- [Short problem]:
Write the lines out again, from the top of the material to the line containing "for o in list(bpy.data.objects): bpy.data.objects.remove(o)", pictures excluded.

- [Data section]:
-*-
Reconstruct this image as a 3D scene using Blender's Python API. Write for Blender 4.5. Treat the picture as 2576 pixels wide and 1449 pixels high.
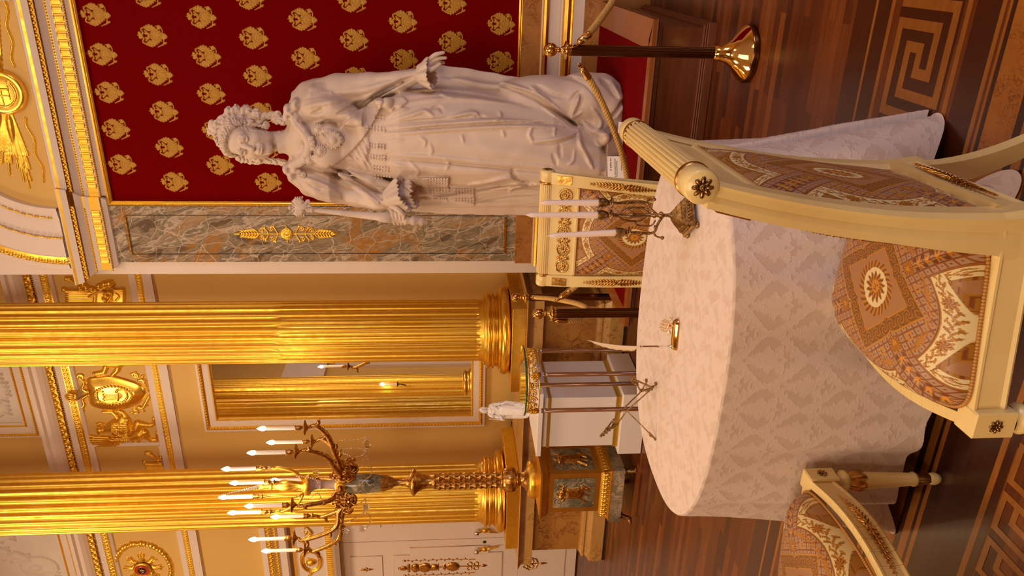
import bpy, math, random
import numpy as np
from mathutils import Vector, Matrix
random.seed(7); RS = np.random.RandomState(11)
C = bpy.context.scene.collection
pi = math.pi
for o in list(bpy.data.objects): bpy.data.objects.remove(o)

# ------------------------------------------------------------ camera
# the photograph lies on its side: the camera was held rolled by 90 degrees
F_PX, PITCH, ROLL, YAW, EYE = 1928.4, math.radians(4.78), math.radians(-.319), math.radians(23.79), 1.6
_fw = np.array([-math.sin(YAW)*math.cos(PITCH), math.cos(YAW)*math.cos(PITCH), -math.sin(PITCH)])
_rt = np.array([math.cos(YAW), math.sin(YAW), 0.]); _up = np.cross(_rt, _fw)
_r2 = math.cos(ROLL)*_rt + math.sin(ROLL)*_up; _u2 = -math.sin(ROLL)*_rt + math.cos(ROLL)*_up
cam_d = bpy.data.cameras.new('camera'); cam = bpy.data.objects.new('camera', cam_d); C.objects.link(cam)
cam_d.sensor_width = 36; cam_d.lens = 36*F_PX/2576; cam_d.clip_start = .05; cam_d.clip_end = 60
Mc = Matrix.Identity(4)
for i in range(3):
    Mc[i][0] = -_u2[i]; Mc[i][1] = _r2[i]; Mc[i][2] = -_fw[i]
Mc[2][3] = EYE
cam.matrix_world = Mc
bpy.context.scene.camera = cam

def at(x, y, X=None, Y=None, Z=None):
    """point of the room seen at pixel (x, y) of the photograph on the plane X=, Y= or Z="""
    d = _r2*(1449-y-724.5)/F_PX - _u2*(x-1288)/F_PX + _fw
    t = X/d[0] if X is not None else Y/d[1] if Y is not None else (Z-EYE)/d[2]
    return np.array([d[0]*t, d[1]*t, EYE+d[2]*t])

# ------------------------------------------------------------ light and colour
sc = bpy.context.scene
sc.view_settings.view_transform = 'Standard'; sc.view_settings.look = 'None'
sc.view_settings.exposure = 0.0; sc.view_settings.gamma = 1; sc.view_settings.use_curve_mapping = False
W = bpy.data.worlds.new('room_air'); sc.world = W; W.use_nodes = True
W.node_tree.nodes['Background'].inputs[0].default_value = (1, .78, .60, 1)
W.node_tree.nodes['Background'].inputs[1].default_value = .05
WARM = (1, .73, .48)
def area(name, loc, size, power, rot=(0, 0, 0), col=WARM, size_y=None, spread=None):
    l = bpy.data.lights.new(name, 'AREA'); l.energy = power; l.color = col; l.size = size
    if size_y: l.shape = 'RECTANGLE'; l.size_y = size_y
    if spread: l.spread = spread
    o = bpy.data.objects.new(name, l); C.objects.link(o); o.location = loc; o.rotation_euler = rot; return o
def point(name, loc, power, r=.05, col=WARM):
    l = bpy.data.lights.new(name, 'POINT'); l.energy = power; l.color = col; l.shadow_soft_size = r
    o = bpy.data.objects.new(name, l); C.objects.link(o); o.location = loc; return o
# chandeliers of the hall: out of the picture, over and behind the camera
area('chandelier_light', (-1.6, 2.6, 7.2), 1.5, 66)
area('chandelier_light', (-6.2, 3.2, 7.2), 1.5, 190)
area('chandelier_light', (-2.2, -2.6, 7.2), 1.6, 125)
area('chandelier_light', (3.2, .8, 7.2), 1.5, 60)
# soft front fill added behind the camera, not a real lamp; and low daylight from the windows on the right
area('front_fill_light', (-1.6, -5.0, 5.2), 4.0, 300, (math.radians(68), 0, 0), size_y=2.2)
area('window_daylight', (5.7, 1.2, 2.4), 1.6, 120, (0, math.radians(90), 0), (.62, .72, 1), size_y=2.4)

# ------------------------------------------------------------ materials
MATS = {}
def mat(name, col, rough=.5, metal=0., spec=None, noise=None, bump=None, col2=None, attr=None, emit=None, trans=None,
        ior=None, alpha=None, coat=None, coord='Object', rough2=None, sss=None, attrmix=None):
    if name in MATS: return MATS[name]
    m = bpy.data.materials.new(name); m.use_nodes = True; nt = m.node_tree; N = nt.nodes; L = nt.links
    b = N['Principled BSDF']; b.inputs['Base Color'].default_value = (*col, 1)
    b.inputs['Roughness'].default_value = rough; b.inputs['Metallic'].default_value = metal
    if spec is not None: b.inputs['Specular IOR Level'].default_value = spec
    if ior: b.inputs['IOR'].default_value = ior
    if trans: b.inputs['Transmission Weight'].default_value = trans
    if coat: b.inputs['Coat Weight'].default_value = coat; b.inputs['Coat Roughness'].default_value = .12
    if sss: b.inputs['Subsurface Weight'].default_value = sss; b.inputs['Subsurface Radius'].default_value = (.02, .012, .008)
    if emit: b.inputs['Emission Color'].default_value = (*emit[:3], 1); b.inputs['Emission Strength'].default_value = emit[3]
    tc = N.new('ShaderNodeTexCoord')
    if noise:
        n = N.new('ShaderNodeTexNoise'); n.inputs['Scale'].default_value = noise[0]; n.inputs['Detail'].default_value = noise[1] if len(noise) > 1 else 4
        L.new(tc.outputs[coord], n.inputs['Vector'])
        r = N.new('ShaderNodeValToRGB'); r.color_ramp.elements[0].position = noise[2] if len(noise) > 2 else .35
        r.color_ramp.elements[1].position = noise[3] if len(noise) > 3 else .65
        r.color_ramp.elements[0].color = (*col, 1); r.color_ramp.elements[1].color = (*(col2 or col), 1)
        L.new(n.outputs['Fac'], r.inputs['Fac']); L.new(r.outputs['Color'], b.inputs['Base Color'])
        if rough2 is not None:
            mr = N.new('ShaderNodeMapRange'); mr.inputs['To Min'].default_value = rough; mr.inputs['To Max'].default_value = rough2
            mr.inputs['From Min'].default_value = .3; mr.inputs['From Max'].default_value = .7
            L.new(n.outputs['Fac'], mr.inputs['Value']); L.new(mr.outputs['Result'], b.inputs['Roughness'])
    if attr:
        a = N.new('ShaderNodeAttribute'); a.attribute_name = attr; L.new(a.outputs['Color'], b.inputs['Base Color'])
    if bump:
        n = N.new('ShaderNodeTexNoise'); n.inputs['Scale'].default_value = bump[0]; n.inputs['Detail'].default_value = 3
        L.new(tc.outputs[coord], n.inputs['Vector'])
        bp = N.new('ShaderNodeBump'); bp.inputs['Strength'].default_value = bump[1]; bp.inputs['Distance'].default_value = bump[2] if len(bump) > 2 else .01
        L.new(n.outputs['Fac'], bp.inputs['Height']); L.new(bp.outputs['Normal'], b.inputs['Normal'])
    MATS[name] = m; return m

def ramp(N, stops, interp='LINEAR'):
    r = N.new('ShaderNodeValToRGB'); e = r.color_ramp; e.interpolation = interp
    while len(e.elements) > 1: e.elements.remove(e.elements[-1])
    e.elements[0].position = stops[0][0]; e.elements[0].color = (*stops[0][1], 1)
    for p, c in stops[1:]:
        x = e.elements.new(p); x.color = (*c, 1)
    return r
def base(name):
    m = bpy.data.materials.new(name); m.use_nodes = True; MATS[name] = m
    nt = m.node_tree; return m, nt.nodes, nt.links, nt.nodes['Principled BSDF']
def mapping(N, L, scale=(1, 1, 1), rot=(0, 0, 0), coord='Object', loc=(0, 0, 0)):
    tc = N.new('ShaderNodeTexCoord'); mp = N.new('ShaderNodeMapping'); mp.inputs['Scale'].default_value = scale
    mp.inputs['Rotation'].default_value = rot; mp.inputs['Location'].default_value = loc; L.new(tc.outputs[coord], mp.inputs['Vector']); return mp
def noise(N, L, vec, scale, detail=4, dist=0, rough=.5):
    n = N.new('ShaderNodeTexNoise'); n.inputs['Scale'].default_value = scale; n.inputs['Detail'].default_value = detail
    n.inputs['Distortion'].default_value = dist; n.inputs['Roughness'].default_value = rough
    L.new(vec, n.inputs['Vector']); return n
def mixc(N, L, a, b, fac, blend='MIX'):
    x = N.new('ShaderNodeMix'); x.data_type = 'RGBA'; x.blend_type = blend
    for s, v in ((6, a), (7, b), (0, fac)):
        if isinstance(v, (int, float)): x.inputs[s].default_value = v
        elif isinstance(v, tuple): x.inputs[s].default_value = (*v, 1)
        else: L.new(v, x.inputs[s])
    return x.outputs[2]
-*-
- [Final answer]:
Reconstruct this image as a 3D scene using Blender's Python API. Write for Blender 4.5. Treat the picture as 2576 pixels wide and 1449 pixels high.
import bpy, math, random
import numpy as np
from mathutils import Vector, Matrix
random.seed(7); RS = np.random.RandomState(11)
C = bpy.context.scene.collection
pi = math.pi
for o in list(bpy.data.objects): bpy.data.objects.remove(o)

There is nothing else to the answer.